Adventures in Korean BBQ and Tofu

My friends and I were on our way to another delicious brunch at Frary Dining Hall, mouths watering in anticipation of charcoal-bottomed pancakes showered in piss-yellow butter, when a passing friend offered to take us out for Korean food. We gladly accepted the offer. But before I describe my experience at this restaurant, I feel obligated to acknowledge that I do not know a thing about Korean food, so I can’t speak to this restaurant’s authenticity. I don’t have any pretenses about having a refined palate, either.

Back to the restaurant. We took a short fifteen-minute drive from the Claremont compound through the potholed streets of Pomona to the Madang Tofu House in Chino Hills, Calif. It sits on the corner of a suburban neighborhood and is right next door to the delicious 85C Bakery, a Taiwanese bakery chain. After making our way through the crowded dining area, we were greeted with menus advertising a $9.99 lunch special. Ordering was a no-brainer. The lunch special begins with a small salad topped off with cubes of tofu and a plethora of delicious side dishes.

We started off with some crispy fried fish, spicy kimchi, stir-fried vegetables and soybean sprouts. The main course consisted of a tofu broth with additional meat, a stone bowl full of rice and a side dish of meat. I added meat dumplings to my broth and got a side of spicy pork bulgogi.

This was my first time eating tofu and frankly, I was a little apprehensive. Something about those gelatinous white cubes did not sit well with my stomach. However, I was pleasantly surprised. Its texture is more akin to a boiled vegetable than you’d expect and it takes on whatever savory flavor you put it in. The rice forms a nice crunchy crust along the bowl and the bulgogi pork is exceptionally tender and soft. In short, the meal was badass.

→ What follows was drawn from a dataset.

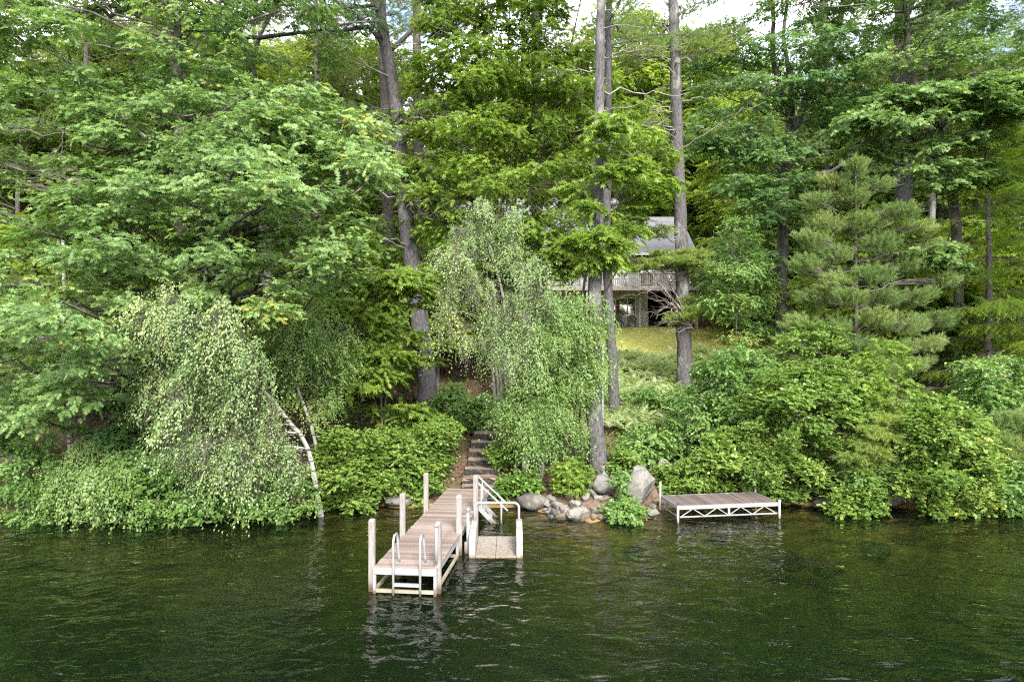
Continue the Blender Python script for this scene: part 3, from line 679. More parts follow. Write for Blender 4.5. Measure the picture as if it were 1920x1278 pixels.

My only issue with Madang Tofu House is the service. They are understaffed and just couldn’t keep up with the lunch rush. That may sound like a minor inconvenience or criticism, but it can mean life and death if you are foolish enough to order your broth with extra spice. Twist your head around and scan the dining room for the waitress all you want, but that glass of water ain’t comin’. Make peace with your slow death by immolation.

If you never got that water cup refilled and need to heal those burns, then consider grabbing some boba and dessert at 85C, the Taiwanese bakery next door. Their “sea salt mountain green tea boba” beautifully balances a hint of the savory salt with the sweetness of the tea. It’s refreshing, and nothing beats chewing on the occasional tapioca balls that shoot up through the straw. Their baked goods were just as good, with their airy and light dark chocolate chiffon cake.

Follow my example and find a friend with a car. This trip is well worth your time—two amazing places in a single visit!